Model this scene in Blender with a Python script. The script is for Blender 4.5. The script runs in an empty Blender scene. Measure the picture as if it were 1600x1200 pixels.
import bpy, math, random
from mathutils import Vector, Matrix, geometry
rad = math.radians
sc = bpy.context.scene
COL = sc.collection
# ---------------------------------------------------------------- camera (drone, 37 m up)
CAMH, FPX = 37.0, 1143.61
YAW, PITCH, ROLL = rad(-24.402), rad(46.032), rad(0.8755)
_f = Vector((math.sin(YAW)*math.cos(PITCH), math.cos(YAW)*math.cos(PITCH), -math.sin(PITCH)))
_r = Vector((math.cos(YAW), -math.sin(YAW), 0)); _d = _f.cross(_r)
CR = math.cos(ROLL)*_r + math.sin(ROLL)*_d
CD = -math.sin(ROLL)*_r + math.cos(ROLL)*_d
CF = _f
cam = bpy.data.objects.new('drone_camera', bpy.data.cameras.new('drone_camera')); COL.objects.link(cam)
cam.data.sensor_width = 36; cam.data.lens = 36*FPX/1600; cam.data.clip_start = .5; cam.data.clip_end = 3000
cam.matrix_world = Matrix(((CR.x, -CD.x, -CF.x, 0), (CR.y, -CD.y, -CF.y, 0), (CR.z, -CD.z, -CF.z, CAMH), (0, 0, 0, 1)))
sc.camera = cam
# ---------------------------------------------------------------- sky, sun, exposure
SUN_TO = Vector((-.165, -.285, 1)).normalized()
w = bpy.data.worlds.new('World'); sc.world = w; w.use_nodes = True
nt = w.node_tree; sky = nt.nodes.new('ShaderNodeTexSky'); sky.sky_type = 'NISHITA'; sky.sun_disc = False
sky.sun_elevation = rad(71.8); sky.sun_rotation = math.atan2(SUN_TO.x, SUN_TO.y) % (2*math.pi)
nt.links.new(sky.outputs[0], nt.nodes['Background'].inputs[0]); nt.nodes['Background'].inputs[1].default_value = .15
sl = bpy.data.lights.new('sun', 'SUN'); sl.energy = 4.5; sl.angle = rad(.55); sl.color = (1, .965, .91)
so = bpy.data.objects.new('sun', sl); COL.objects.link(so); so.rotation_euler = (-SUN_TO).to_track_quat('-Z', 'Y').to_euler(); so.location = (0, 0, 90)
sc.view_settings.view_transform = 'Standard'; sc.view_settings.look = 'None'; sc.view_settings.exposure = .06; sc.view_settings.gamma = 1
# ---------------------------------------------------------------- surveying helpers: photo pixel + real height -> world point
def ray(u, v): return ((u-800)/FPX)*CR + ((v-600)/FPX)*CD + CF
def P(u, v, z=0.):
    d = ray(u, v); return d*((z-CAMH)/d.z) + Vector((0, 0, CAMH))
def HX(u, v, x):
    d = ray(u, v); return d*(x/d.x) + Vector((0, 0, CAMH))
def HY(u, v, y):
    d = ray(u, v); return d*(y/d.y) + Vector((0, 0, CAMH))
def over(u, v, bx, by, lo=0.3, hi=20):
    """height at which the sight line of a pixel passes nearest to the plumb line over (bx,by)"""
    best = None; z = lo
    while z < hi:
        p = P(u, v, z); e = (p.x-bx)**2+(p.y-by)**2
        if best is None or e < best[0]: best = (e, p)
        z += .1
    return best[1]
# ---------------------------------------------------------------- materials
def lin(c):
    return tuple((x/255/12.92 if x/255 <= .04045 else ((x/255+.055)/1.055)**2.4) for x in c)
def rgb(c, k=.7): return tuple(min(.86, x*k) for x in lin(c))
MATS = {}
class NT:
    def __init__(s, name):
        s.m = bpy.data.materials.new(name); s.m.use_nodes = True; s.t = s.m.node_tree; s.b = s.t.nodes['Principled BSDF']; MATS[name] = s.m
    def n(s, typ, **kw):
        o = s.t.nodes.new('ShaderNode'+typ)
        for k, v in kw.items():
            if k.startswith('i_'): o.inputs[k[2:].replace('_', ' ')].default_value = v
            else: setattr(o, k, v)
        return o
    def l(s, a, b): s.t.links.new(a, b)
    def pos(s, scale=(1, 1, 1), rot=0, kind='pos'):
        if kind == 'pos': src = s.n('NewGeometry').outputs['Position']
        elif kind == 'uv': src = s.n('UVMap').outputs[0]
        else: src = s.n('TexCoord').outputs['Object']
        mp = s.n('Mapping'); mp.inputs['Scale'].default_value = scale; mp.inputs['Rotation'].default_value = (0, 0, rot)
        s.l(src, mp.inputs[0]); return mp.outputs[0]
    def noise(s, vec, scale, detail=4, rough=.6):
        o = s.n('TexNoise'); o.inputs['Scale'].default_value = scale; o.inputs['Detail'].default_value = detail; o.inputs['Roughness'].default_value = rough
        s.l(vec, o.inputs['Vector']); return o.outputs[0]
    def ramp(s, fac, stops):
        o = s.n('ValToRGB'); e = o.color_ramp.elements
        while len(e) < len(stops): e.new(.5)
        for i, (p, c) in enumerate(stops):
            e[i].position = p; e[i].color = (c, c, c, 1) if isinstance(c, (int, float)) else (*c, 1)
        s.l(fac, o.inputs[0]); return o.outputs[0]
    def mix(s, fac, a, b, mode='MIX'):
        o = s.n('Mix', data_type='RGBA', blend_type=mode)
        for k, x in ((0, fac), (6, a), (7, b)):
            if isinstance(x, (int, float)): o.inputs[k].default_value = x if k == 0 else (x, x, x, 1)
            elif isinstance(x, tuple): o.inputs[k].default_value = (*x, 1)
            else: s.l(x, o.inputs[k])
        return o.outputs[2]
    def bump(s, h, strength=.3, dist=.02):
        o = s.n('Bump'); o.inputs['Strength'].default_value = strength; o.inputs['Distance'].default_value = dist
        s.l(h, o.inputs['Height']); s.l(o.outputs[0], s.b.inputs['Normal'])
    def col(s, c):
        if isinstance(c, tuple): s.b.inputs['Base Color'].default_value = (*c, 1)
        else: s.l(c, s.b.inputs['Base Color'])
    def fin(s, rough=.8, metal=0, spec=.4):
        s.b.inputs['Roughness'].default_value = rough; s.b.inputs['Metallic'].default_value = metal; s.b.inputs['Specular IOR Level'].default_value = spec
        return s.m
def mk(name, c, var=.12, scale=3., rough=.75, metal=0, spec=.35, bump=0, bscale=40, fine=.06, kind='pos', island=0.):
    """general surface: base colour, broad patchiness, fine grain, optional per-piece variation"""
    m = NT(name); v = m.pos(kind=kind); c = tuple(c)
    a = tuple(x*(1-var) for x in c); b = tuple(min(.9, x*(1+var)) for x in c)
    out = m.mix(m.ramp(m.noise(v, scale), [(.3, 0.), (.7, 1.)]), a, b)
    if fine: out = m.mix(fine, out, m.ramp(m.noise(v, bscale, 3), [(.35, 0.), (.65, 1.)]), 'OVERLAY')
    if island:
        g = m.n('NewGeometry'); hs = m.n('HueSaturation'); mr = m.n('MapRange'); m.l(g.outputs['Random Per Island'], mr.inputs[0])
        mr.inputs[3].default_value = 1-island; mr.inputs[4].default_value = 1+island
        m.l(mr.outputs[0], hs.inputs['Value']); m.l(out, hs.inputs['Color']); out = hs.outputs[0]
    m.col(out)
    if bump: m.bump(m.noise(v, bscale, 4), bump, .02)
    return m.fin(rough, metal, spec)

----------

● **Stated task**
Extract the whole listing, character for character.

● **The solution**
Model this scene in Blender with a Python script. The script is for Blender 4.5. The script runs in an empty Blender scene. Measure the picture as if it were 1600x1200 pixels.
import bpy, math, random
from mathutils import Vector, Matrix, geometry
rad = math.radians
sc = bpy.context.scene
COL = sc.collection
# ---------------------------------------------------------------- camera (drone, 37 m up)
CAMH, FPX = 37.0, 1143.61
YAW, PITCH, ROLL = rad(-24.402), rad(46.032), rad(0.8755)
_f = Vector((math.sin(YAW)*math.cos(PITCH), math.cos(YAW)*math.cos(PITCH), -math.sin(PITCH)))
_r = Vector((math.cos(YAW), -math.sin(YAW), 0)); _d = _f.cross(_r)
CR = math.cos(ROLL)*_r + math.sin(ROLL)*_d
CD = -math.sin(ROLL)*_r + math.cos(ROLL)*_d
CF = _f
cam = bpy.data.objects.new('drone_camera', bpy.data.cameras.new('drone_camera')); COL.objects.link(cam)
cam.data.sensor_width = 36; cam.data.lens = 36*FPX/1600; cam.data.clip_start = .5; cam.data.clip_end = 3000
cam.matrix_world = Matrix(((CR.x, -CD.x, -CF.x, 0), (CR.y, -CD.y, -CF.y, 0), (CR.z, -CD.z, -CF.z, CAMH), (0, 0, 0, 1)))
sc.camera = cam
# ---------------------------------------------------------------- sky, sun, exposure
SUN_TO = Vector((-.165, -.285, 1)).normalized()
w = bpy.data.worlds.new('World'); sc.world = w; w.use_nodes = True
nt = w.node_tree; sky = nt.nodes.new('ShaderNodeTexSky'); sky.sky_type = 'NISHITA'; sky.sun_disc = False
sky.sun_elevation = rad(71.8); sky.sun_rotation = math.atan2(SUN_TO.x, SUN_TO.y) % (2*math.pi)
nt.links.new(sky.outputs[0], nt.nodes['Background'].inputs[0]); nt.nodes['Background'].inputs[1].default_value = .15
sl = bpy.data.lights.new('sun', 'SUN'); sl.energy = 4.5; sl.angle = rad(.55); sl.color = (1, .965, .91)
so = bpy.data.objects.new('sun', sl); COL.objects.link(so); so.rotation_euler = (-SUN_TO).to_track_quat('-Z', 'Y').to_euler(); so.location = (0, 0, 90)
sc.view_settings.view_transform = 'Standard'; sc.view_settings.look = 'None'; sc.view_settings.exposure = .06; sc.view_settings.gamma = 1
# ---------------------------------------------------------------- surveying helpers: photo pixel + real height -> world point
def ray(u, v): return ((u-800)/FPX)*CR + ((v-600)/FPX)*CD + CF
def P(u, v, z=0.):
    d = ray(u, v); return d*((z-CAMH)/d.z) + Vector((0, 0, CAMH))
def HX(u, v, x):
    d = ray(u, v); return d*(x/d.x) + Vector((0, 0, CAMH))
def HY(u, v, y):
    d = ray(u, v); return d*(y/d.y) + Vector((0, 0, CAMH))
def over(u, v, bx, by, lo=0.3, hi=20):
    """height at which the sight line of a pixel passes nearest to the plumb line over (bx,by)"""
    best = None; z = lo
    while z < hi:
        p = P(u, v, z); e = (p.x-bx)**2+(p.y-by)**2
        if best is None or e < best[0]: best = (e, p)
        z += .1
    return best[1]
# ---------------------------------------------------------------- materials
def lin(c):
    return tuple((x/255/12.92 if x/255 <= .04045 else ((x/255+.055)/1.055)**2.4) for x in c)
def rgb(c, k=.7): return tuple(min(.86, x*k) for x in lin(c))
MATS = {}
class NT:
    def __init__(s, name):
        s.m = bpy.data.materials.new(name); s.m.use_nodes = True; s.t = s.m.node_tree; s.b = s.t.nodes['Principled BSDF']; MATS[name] = s.m
    def n(s, typ, **kw):
        o = s.t.nodes.new('ShaderNode'+typ)
        for k, v in kw.items():
            if k.startswith('i_'): o.inputs[k[2:].replace('_', ' ')].default_value = v
            else: setattr(o, k, v)
        return o
    def l(s, a, b): s.t.links.new(a, b)
    def pos(s, scale=(1, 1, 1), rot=0, kind='pos'):
        if kind == 'pos': src = s.n('NewGeometry').outputs['Position']
        elif kind == 'uv': src = s.n('UVMap').outputs[0]
        else: src = s.n('TexCoord').outputs['Object']
        mp = s.n('Mapping'); mp.inputs['Scale'].default_value = scale; mp.inputs['Rotation'].default_value = (0, 0, rot)
        s.l(src, mp.inputs[0]); return mp.outputs[0]
    def noise(s, vec, scale, detail=4, rough=.6):
        o = s.n('TexNoise'); o.inputs['Scale'].default_value = scale; o.inputs['Detail'].default_value = detail; o.inputs['Roughness'].default_value = rough
        s.l(vec, o.inputs['Vector']); return o.outputs[0]
    def ramp(s, fac, stops):
        o = s.n('ValToRGB'); e = o.color_ramp.elements
        while len(e) < len(stops): e.new(.5)
        for i, (p, c) in enumerate(stops):
            e[i].position = p; e[i].color = (c, c, c, 1) if isinstance(c, (int, float)) else (*c, 1)
        s.l(fac, o.inputs[0]); return o.outputs[0]
    def mix(s, fac, a, b, mode='MIX'):
        o = s.n('Mix', data_type='RGBA', blend_type=mode)
        for k, x in ((0, fac), (6, a), (7, b)):
            if isinstance(x, (int, float)): o.inputs[k].default_value = x if k == 0 else (x, x, x, 1)
            elif isinstance(x, tuple): o.inputs[k].default_value = (*x, 1)
            else: s.l(x, o.inputs[k])
        return o.outputs[2]
    def bump(s, h, strength=.3, dist=.02):
        o = s.n('Bump'); o.inputs['Strength'].default_value = strength; o.inputs['Distance'].default_value = dist
        s.l(h, o.inputs['Height']); s.l(o.outputs[0], s.b.inputs['Normal'])
    def col(s, c):
        if isinstance(c, tuple): s.b.inputs['Base Color'].default_value = (*c, 1)
        else: s.l(c, s.b.inputs['Base Color'])
    def fin(s, rough=.8, metal=0, spec=.4):
        s.b.inputs['Roughness'].default_value = rough; s.b.inputs['Metallic'].default_value = metal; s.b.inputs['Specular IOR Level'].default_value = spec
        return s.m
def mk(name, c, var=.12, scale=3., rough=.75, metal=0, spec=.35, bump=0, bscale=40, fine=.06, kind='pos', island=0.):
    """general surface: base colour, broad patchiness, fine grain, optional per-piece variation"""
    m = NT(name); v = m.pos(kind=kind); c = tuple(c)
    a = tuple(x*(1-var) for x in c); b = tuple(min(.9, x*(1+var)) for x in c)
    out = m.mix(m.ramp(m.noise(v, scale), [(.3, 0.), (.7, 1.)]), a, b)
    if fine: out = m.mix(fine, out, m.ramp(m.noise(v, bscale, 3), [(.35, 0.), (.65, 1.)]), 'OVERLAY')
    if island:
        g = m.n('NewGeometry'); hs = m.n('HueSaturation'); mr = m.n('MapRange'); m.l(g.outputs['Random Per Island'], mr.inputs[0])
        mr.inputs[3].default_value = 1-island; mr.inputs[4].default_value = 1+island
        m.l(mr.outputs[0], hs.inputs['Value']); m.l(out, hs.inputs['Color']); out = hs.outputs[0]
    m.col(out)
    if bump: m.bump(m.noise(v, bscale, 4), bump, .02)
    return m.fin(rough, metal, spec)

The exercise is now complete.